What brought you back into the jewellery world?

I had a diamond engagement ring, and it cracked down the middle. I wanted to replace it and that got me going to a lot of jewellers after a long time. I learned two things; one is that you can't replace your engagement ring because it's not about the ring, it's about the moment, so I never replaced that ring The second thing that came back to me was how much I loved being around jewellery and going to all these stores and looking at all this work again. Then, I had a daughter when I was in my forties, and I realised that I didn’t want to be in a field where I constantly had to hide my professional work – the faces of war – from my child. And so, the thought came to me, why not work with our more creative side? As human beings, we’re capable of creating great beauty.

What led you to establish Mahnaz Collection?

First, I became an academic, because my family lived through two very brutal revolutions in Bangladesh in 1971 and in Iran in 1979. As a result, I became a student of war and peace studies, and I did my doctorate in international security studies. For the next 25 years, I wrote books and worked in institutions that dealt with international security policy. I worked for a decade in professional philanthropy at the Ford Foundation.

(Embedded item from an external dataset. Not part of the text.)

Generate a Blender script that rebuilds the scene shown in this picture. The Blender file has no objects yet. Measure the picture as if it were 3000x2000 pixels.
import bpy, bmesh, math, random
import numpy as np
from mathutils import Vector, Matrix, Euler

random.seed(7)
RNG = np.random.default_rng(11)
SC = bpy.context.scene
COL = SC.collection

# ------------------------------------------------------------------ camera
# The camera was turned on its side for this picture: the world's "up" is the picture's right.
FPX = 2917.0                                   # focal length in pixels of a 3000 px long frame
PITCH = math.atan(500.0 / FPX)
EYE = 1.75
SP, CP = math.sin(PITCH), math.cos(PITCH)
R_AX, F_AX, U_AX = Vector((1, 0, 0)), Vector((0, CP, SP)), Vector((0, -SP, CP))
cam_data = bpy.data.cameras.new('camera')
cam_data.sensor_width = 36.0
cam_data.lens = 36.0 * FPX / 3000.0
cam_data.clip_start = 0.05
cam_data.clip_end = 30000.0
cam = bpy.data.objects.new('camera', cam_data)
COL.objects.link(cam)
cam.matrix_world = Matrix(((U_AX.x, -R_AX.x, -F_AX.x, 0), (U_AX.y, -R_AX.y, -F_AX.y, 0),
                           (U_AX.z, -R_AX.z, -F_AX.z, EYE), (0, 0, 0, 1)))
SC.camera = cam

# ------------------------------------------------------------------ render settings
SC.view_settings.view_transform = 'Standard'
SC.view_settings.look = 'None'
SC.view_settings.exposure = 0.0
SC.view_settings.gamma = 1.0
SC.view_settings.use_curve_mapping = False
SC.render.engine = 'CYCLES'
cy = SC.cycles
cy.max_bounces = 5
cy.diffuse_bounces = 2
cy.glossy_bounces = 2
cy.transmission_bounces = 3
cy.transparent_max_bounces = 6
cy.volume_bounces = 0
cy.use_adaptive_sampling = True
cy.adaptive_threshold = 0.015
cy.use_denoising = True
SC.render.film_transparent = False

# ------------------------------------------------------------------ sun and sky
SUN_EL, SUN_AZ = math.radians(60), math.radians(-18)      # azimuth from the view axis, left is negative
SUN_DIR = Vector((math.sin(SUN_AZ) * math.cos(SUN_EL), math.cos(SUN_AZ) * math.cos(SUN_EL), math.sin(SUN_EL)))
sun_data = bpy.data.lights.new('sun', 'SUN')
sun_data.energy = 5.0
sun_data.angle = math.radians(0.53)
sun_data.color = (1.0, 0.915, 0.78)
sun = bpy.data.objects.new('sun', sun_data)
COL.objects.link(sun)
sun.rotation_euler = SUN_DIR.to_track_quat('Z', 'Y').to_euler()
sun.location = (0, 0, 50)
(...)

I didn’t collect a lot of jewellery at that time. Still, wherever I travelled in the world – I worked in the Former Soviet Union, Eastern Europe, West Africa, Central America, and other places – I would collect small, sculptural objects, anything portable, which is something I also love about jewellery.

Is there a particular era that you can’t resist?

I think I may be stuck in the late 1960s and 1970s. The explosion of women coming into the workforce, and design and jewellery making. Wendy Ramshaw invented the stacking ring in 1972 when no woman would ever think of stacking a ring. She invented that. She invented the concept of jewellery as sculpture by making stunning individual stands for each set of stacking rings. It was a time of enormous change in art, politics, economics, pop art, the youth and musical revolutions, man went to the moon. And jewellery, that stodgy 50s dame, became part of all that! Still, I’m always looking at jewellery, reading more books, and looking for my next “holy grail” of jewellery design.